…nell’era dei luoghi senza storia, memoria o identità
Graziano Martignoni
…nell’era dei luoghi senza storia, memoria o identità (2) – dagli aeroporti agli outlet, dalle aree di sosta autostradali alle stazioni ferroviarie – ci troviamo spesso a vivere come erranti inconsapevoli in paesaggi sempre più pieni di vuoto. In questo tempo che ci rende cittadini del mondo senza davvero renderci cittadini di nessun luogo, abbiamo bisogno di una pausa. Una pausa per lo sguardo, una pausa per il sentire e il pensare.
La “meditazione” fotografica che Luca Bertone ci offre attraverso le immagini di alcuni borghi del Piano del Vedeggio, catturati nella loro essenza tramite oggetti, vicoli, finestre e portoni, ci dona la preziosa opportunità per tale pausa. Una pausa che è anche un momentaneo viaggio visivo verso ciò che non vediamo, ma che continua ad esistere e a cui cerchiamo di dare nuova vita.
Una narrazione fotografica come gesto etico, prima ancora che artistico. Se il lavoro artistico ha valore, è perché crea anima, diventa anima. Fotografie alla ricerca di ciò che Hillman chiama l’anima dei luoghi.
Che i luoghi abbiano un’anima e che il compito del gesto artistico sia scoprirla e permetterne la rinascita è un’antica credenza.
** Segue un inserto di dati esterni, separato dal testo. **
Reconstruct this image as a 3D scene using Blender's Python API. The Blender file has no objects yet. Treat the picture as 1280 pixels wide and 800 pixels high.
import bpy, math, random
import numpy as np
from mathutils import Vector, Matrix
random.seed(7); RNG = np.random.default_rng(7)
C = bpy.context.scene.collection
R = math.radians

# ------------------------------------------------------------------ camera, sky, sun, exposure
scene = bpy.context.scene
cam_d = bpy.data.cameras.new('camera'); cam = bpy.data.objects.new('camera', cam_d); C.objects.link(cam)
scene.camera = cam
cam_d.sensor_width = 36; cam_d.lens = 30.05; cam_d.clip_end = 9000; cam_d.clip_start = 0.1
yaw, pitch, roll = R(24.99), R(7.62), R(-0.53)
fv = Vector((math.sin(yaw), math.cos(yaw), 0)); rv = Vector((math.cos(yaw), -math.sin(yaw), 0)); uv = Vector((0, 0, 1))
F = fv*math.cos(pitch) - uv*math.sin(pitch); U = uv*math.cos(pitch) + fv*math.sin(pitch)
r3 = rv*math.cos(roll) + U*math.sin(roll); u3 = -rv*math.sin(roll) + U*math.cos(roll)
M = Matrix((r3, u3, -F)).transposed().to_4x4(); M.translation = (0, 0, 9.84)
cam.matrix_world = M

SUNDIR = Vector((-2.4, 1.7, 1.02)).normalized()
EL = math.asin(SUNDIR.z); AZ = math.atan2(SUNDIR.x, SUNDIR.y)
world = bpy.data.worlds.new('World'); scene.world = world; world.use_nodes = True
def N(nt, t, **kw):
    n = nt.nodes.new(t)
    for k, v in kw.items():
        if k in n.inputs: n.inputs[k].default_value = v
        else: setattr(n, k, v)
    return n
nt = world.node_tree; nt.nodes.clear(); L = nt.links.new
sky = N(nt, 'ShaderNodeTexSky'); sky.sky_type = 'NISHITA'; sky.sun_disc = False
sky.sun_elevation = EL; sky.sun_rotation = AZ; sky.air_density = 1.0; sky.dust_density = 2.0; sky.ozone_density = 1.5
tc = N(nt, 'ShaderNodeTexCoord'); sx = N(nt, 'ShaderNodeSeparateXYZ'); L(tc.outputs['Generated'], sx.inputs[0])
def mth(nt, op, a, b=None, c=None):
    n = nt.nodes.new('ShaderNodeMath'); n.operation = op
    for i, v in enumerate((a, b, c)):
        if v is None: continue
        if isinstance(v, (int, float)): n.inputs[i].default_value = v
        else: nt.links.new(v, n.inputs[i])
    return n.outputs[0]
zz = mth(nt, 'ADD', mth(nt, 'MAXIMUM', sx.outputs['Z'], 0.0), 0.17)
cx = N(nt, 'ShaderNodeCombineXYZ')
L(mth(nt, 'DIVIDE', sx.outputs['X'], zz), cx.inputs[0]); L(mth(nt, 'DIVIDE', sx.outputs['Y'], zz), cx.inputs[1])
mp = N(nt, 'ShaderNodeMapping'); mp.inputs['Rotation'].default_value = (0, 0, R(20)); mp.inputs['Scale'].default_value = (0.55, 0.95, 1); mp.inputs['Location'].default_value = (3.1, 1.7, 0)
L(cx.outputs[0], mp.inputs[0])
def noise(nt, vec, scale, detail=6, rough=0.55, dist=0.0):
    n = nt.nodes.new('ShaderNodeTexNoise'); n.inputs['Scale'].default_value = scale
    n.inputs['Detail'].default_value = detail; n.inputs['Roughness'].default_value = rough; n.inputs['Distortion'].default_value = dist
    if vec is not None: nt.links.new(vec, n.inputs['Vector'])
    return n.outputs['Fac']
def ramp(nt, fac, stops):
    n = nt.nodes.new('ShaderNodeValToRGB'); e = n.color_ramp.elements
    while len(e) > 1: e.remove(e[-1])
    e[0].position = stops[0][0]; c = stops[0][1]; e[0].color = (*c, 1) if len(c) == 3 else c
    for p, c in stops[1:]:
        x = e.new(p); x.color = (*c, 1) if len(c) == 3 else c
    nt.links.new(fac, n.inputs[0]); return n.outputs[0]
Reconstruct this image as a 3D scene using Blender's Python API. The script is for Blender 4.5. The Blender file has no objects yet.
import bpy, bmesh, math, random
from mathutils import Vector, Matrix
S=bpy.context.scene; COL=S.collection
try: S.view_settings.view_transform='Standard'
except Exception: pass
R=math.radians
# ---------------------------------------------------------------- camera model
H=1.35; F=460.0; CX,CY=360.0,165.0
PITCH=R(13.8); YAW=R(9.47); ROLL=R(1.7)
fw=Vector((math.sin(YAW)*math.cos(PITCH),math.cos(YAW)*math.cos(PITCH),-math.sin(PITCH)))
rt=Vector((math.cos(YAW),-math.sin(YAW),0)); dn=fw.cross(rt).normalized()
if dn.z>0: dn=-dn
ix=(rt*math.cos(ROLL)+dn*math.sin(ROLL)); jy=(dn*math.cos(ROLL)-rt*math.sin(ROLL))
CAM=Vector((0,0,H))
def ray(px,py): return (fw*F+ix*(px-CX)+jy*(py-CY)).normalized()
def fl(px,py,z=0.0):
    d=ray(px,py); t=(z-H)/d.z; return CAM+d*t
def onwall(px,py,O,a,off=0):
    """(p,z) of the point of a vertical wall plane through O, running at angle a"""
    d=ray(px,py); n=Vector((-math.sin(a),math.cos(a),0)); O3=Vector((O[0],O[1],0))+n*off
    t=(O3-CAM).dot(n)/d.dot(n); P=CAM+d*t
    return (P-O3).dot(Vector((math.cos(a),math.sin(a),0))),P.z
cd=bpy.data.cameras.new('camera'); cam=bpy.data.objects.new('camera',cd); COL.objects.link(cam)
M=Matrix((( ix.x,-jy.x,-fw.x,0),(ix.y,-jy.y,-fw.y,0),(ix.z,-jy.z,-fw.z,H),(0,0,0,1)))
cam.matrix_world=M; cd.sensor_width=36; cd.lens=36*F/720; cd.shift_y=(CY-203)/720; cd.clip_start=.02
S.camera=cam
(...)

Eppure il nostro mondo ha sempre più nascosto l’interiorità dei luoghi, anestetizzando il nostro sguardo, lasciandoci talvolta esuli nella “nostra stessa casa”, esposti all’incertezza del vagabondare per chi ha perso la via. Un tempo, boschi, crocevia, sorgenti e pozzi erano abitati da dei, ninfe o daimones. Ora tutte quelle figure del nostro mondo interiore, figure anche dell’interiorità di una comunità, sono scomparse. I segni segreti della loro antica presenza, che queste fotografie cercano come fossero tracce incerte in uno spazio ancora sconosciuto, parlano di un’altra realtà contrapposta alla fredda, funzionale “segnaletica” della nostra frettolosa quotidianità. Ma allora cosa rivelano e rendono visibili le fotografie di quei borghi, con il loro sapore di mistero e di antichità?
Per vedere veramente, l’occhio a volte deve chiudersi, altre volte semplicemente guardare altrove, accettando di perdere per un istante quella concentrazione, quella “luce della ragione” che separa, ordina, classifica ogni cosa, e così ci illude di catturare e controllare la realtà, mentre invece la nasconde. La fotografia è immagine di ciò che è già stato. Qui forse risiede l’atmosfera malinconica che pervade anche queste fotografie.
Ma qui c’è anche la gioia della riscoperta. Perdita e riscoperta di quell’anima smarrita, che forse continua a vivere proprio dove meno ce lo aspettiamo, di quell’anima che un tempo sentivamo anche senza vederla o descriverla davvero. È come se fosse una registrazione visiva di ciò che il tempo ha già cancellato nel frattempo.
Ecco perché queste fotografie sono al tempo stesso oggetti preziosi e tristi. Esse rendono visibile l’essere-già-stato, l’essere-già-accaduto, come un punto di catastrofe della realtà stessa. Ma è proprio qui che si compie il miracolo che ci lascia muovere nel “non-ancora-accaduto”, dove tutto è ancora possibile. La fotografia come “levatrice” di un’anima dei luoghi creduta persa.
Ecco perché la fotografia, e soprattutto l’atto di fotografare, è un gesto più tragico e rischioso di altre forme d’arte. Il mistero che rivelano risiede interamente nel “punctum” descritto da Barthes, nel satori del Buddhismo Zen, che è l’esperienza del risveglio nell’istante stesso in cui le cose stanno per scomparire. Qui risiede l'”aura” del gesto e dell’immagine fotografica. La fotografia, infatti, porta lo spettatore nel luogo della meraviglia.
L’abilità del fotografo, nel cogliere l’essenza delle cose che passano, non sta tanto nel farci vedere, quanto piuttosto nel testimoniare tramite l’immagine, quasi fosse una prova, di essere già lì quando le cose accadono.
Dove qualcosa nasce, dove qualcosa già muore nell’inquadratura della pellicola, diventando traccia e segno. In questo incessante movimento tra perdita e riscoperta, tra ciò che è già stato e ciò che non è ancora accaduto, dimora anche l’anima ritrovata di questi nostri luoghi.
(2) Qui mi riferisco ai “non-luoghi” di Marc Augé.